The document itself is seven pages long and outlines future goals for the consortium. Much of it reads like a mission statement, and Wang says that the first several months’ work have centered on creating advisory groups to help create the goals.
Other elements of the plan, such as its content moderation strategy, are vague. Wang says she would like companies to hire a diverse set of content moderators so they can understand and combat harassment of people of color and those who identify as non-male. But the plan offers no further steps toward achieving this goal.
The consortium will also expect member companies to share data on which users are being abusive, which is important in identifying repeat offenders. Participating tech companies will partner with nonprofits, government agencies, and law enforcement to help create safety policies, Wang says. She also plans for Oasis to have a law enforcement response team, whose job it will be to notify police about harassment and abuse.

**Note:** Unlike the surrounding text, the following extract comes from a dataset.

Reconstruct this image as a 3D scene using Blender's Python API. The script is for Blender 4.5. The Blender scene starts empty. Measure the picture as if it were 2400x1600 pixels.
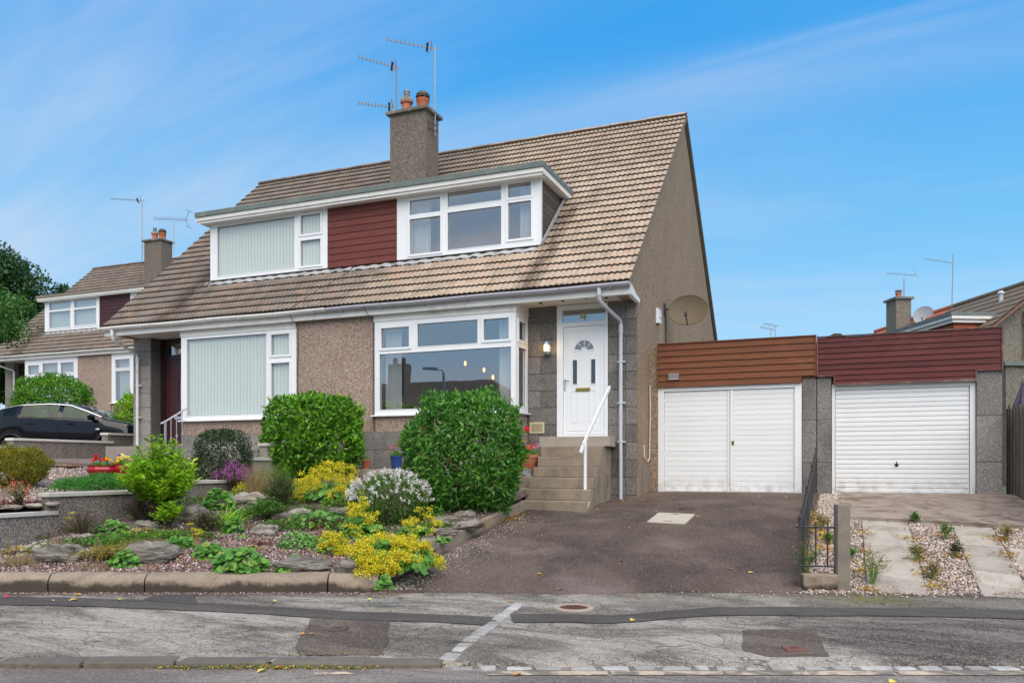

But it remains unclear how the task force’s work with law enforcement will differ from the status quo.
Despite the lack of concrete details, experts I spoke to think that the consortium’s standards document is a good first step, at least. “It’s a good thing that Oasis is looking at self-regulation, starting with the people who know the systems and their limitations,” says Brittan Heller, a lawyer specializing in technology and human rights.
It’s not the first time tech companies have worked together in this way. In 2017, some agreed to exchange information freely with the Global Internet Forum to Combat Terrorism. Today, GIFCT remains independent, and companies that sign on to it self-regulate.
Lucy Sparrow, a researcher at the School of Computing and Information Systems at the University of Melbourne, says that what’s going for Oasis is that it offers companies something to work with, rather than waiting for them to come up with the language themselves or wait for a third party to do that work.
Sparrow adds that baking ethics into design from the start, as Oasis pushes for, is admirable and that her research in multiplayer game systems shows it makes a difference. “Ethics tends to get pushed to the sidelines, but here, they [Oasis] are encouraging thinking about ethics from the beginning,” she says.
But Heller says that ethical design might not be enough. She suggests that tech companies retool their terms of service, which have been criticized heavily for taking advantage of consumers without legal expertise.
Sparrow agrees, saying she’s hesitant to believe that a group of tech companies will act in consumers’ best interest. “It really raises two questions,” she says. “One, how much do we trust capital-driven corporations to control safety? And two, how much control do we want tech companies to have over our virtual lives?”
It’s a sticky situation, especially because users have a right to both safety and privacy, but those needs can be in tension.